— START COLLECTED DATA —
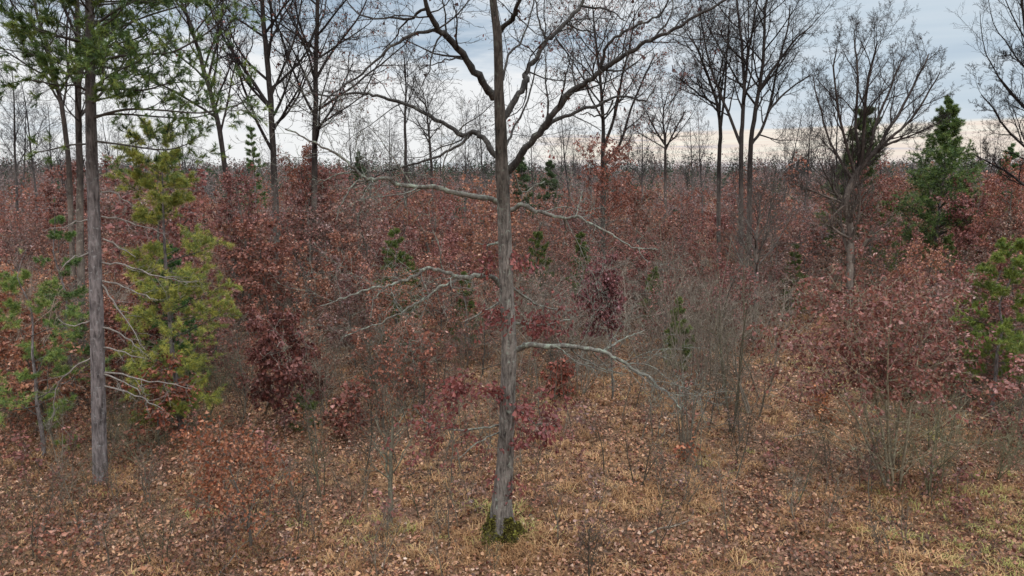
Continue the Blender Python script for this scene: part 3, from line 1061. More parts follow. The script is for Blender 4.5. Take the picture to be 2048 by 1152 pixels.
# ------------------------------------------------------------------ pines
def needles(geo, rs, P_, D_, n, ln, w, tone0, tone1, spread=.75, fwd=.7):
    """n needles round each tuft point"""
    m = len(P_)
    if not m: return
    P_, D_ = np.repeat(np.array(P_), n, 0), np.repeat(nrm(np.array(D_)), n, 0)
    d = nrm(D_ * fwd + rs.normal(0, spread, (m * n, 3)) + np.array([0, 0, .12]))
    L = ln * rs.uniform(.7, 1.15, (m * n, 1))
    s = nrm(np.cross(d, rs.normal(0, 1, (m * n, 3)))) * w
    b = P_ - D_ * rs.uniform(0, ln * .8, (m * n, 1))
    V = np.stack([b - s * .5, b + s * .5, b + d * L + s * .25 - np.array([0, 0, 1]) * L * .08], 1)
    tn = np.repeat(rs.uniform(tone0, tone1, m), n) + rs.normal(0, .12, m * n)
    geo.add(V, t=np.arange(m * n * 3).reshape(-1, 3), tone=np.clip(tn, 0, 1))


def bough(R, out, tufts, p, d, L, r, up, side_k, side_ratio, start=.4, flat=.3, curl=.0, sub=4, mid=.75):
    """pine bough: a main axis and side shoots; needle tufts at shoot ends and along them"""
    S = dict(n=[9, 5, 3], g=[.07, .12, .15], up=[up, .05 + curl, .06 + curl], tip=[.3, .5, .7], k=[side_k, sub], a=[52, 42], ratio=[side_ratio, .45], fall=[.45, .2], rr=[.5, .6], t=[(start, 1), (.25, 1)], rmin=.005)
    o = []
    grow(R, o, p, d, L, r, 0, S)
    for a, b, l in o:
        # flatten the spray
        if l > 0:
            z0 = a[0][2]
            a = [(q[0], q[1], z0 + (q[2] - z0) * (1 - flat)) for q in a]
        out.append((a, b))
        e, f = np.array(a[-1]), np.array(a[-2])
        tufts.append((e, e - f))
        if l >= 1:
            for j in range(1, len(a) - 1):
                if R.random() < mid:
                    q = np.array(a[j])
                    tufts.append((q, np.array(a[j + 1]) - q))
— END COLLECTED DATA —
[WHAT THIS TASK INVOLVES]: Return the material exactly as given, apart from the pictures.

[CORRECT RESPONSE]:
Continue the Blender Python script for this scene: part 3, from line 1061. More parts follow. The script is for Blender 4.5. Take the picture to be 2048 by 1152 pixels.
# ------------------------------------------------------------------ pines
def needles(geo, rs, P_, D_, n, ln, w, tone0, tone1, spread=.75, fwd=.7):
    """n needles round each tuft point"""
    m = len(P_)
    if not m: return
    P_, D_ = np.repeat(np.array(P_), n, 0), np.repeat(nrm(np.array(D_)), n, 0)
    d = nrm(D_ * fwd + rs.normal(0, spread, (m * n, 3)) + np.array([0, 0, .12]))
    L = ln * rs.uniform(.7, 1.15, (m * n, 1))
    s = nrm(np.cross(d, rs.normal(0, 1, (m * n, 3)))) * w
    b = P_ - D_ * rs.uniform(0, ln * .8, (m * n, 1))
    V = np.stack([b - s * .5, b + s * .5, b + d * L + s * .25 - np.array([0, 0, 1]) * L * .08], 1)
    tn = np.repeat(rs.uniform(tone0, tone1, m), n) + rs.normal(0, .12, m * n)
    geo.add(V, t=np.arange(m * n * 3).reshape(-1, 3), tone=np.clip(tn, 0, 1))


def bough(R, out, tufts, p, d, L, r, up, side_k, side_ratio, start=.4, flat=.3, curl=.0, sub=4, mid=.75):
    """pine bough: a main axis and side shoots; needle tufts at shoot ends and along them"""
    S = dict(n=[9, 5, 3], g=[.07, .12, .15], up=[up, .05 + curl, .06 + curl], tip=[.3, .5, .7], k=[side_k, sub], a=[52, 42], ratio=[side_ratio, .45], fall=[.45, .2], rr=[.5, .6], t=[(start, 1), (.25, 1)], rmin=.005)
    o = []
    grow(R, o, p, d, L, r, 0, S)
    for a, b, l in o:
        # flatten the spray
        if l > 0:
            z0 = a[0][2]
            a = [(q[0], q[1], z0 + (q[2] - z0) * (1 - flat)) for q in a]
        out.append((a, b))
        e, f = np.array(a[-1]), np.array(a[-2])
        tufts.append((e, e - f))
        if l >= 1:
            for j in range(1, len(a) - 1):
                if R.random() < mid:
                    q = np.array(a[j])
                    tufts.append((q, np.array(a[j + 1]) - q))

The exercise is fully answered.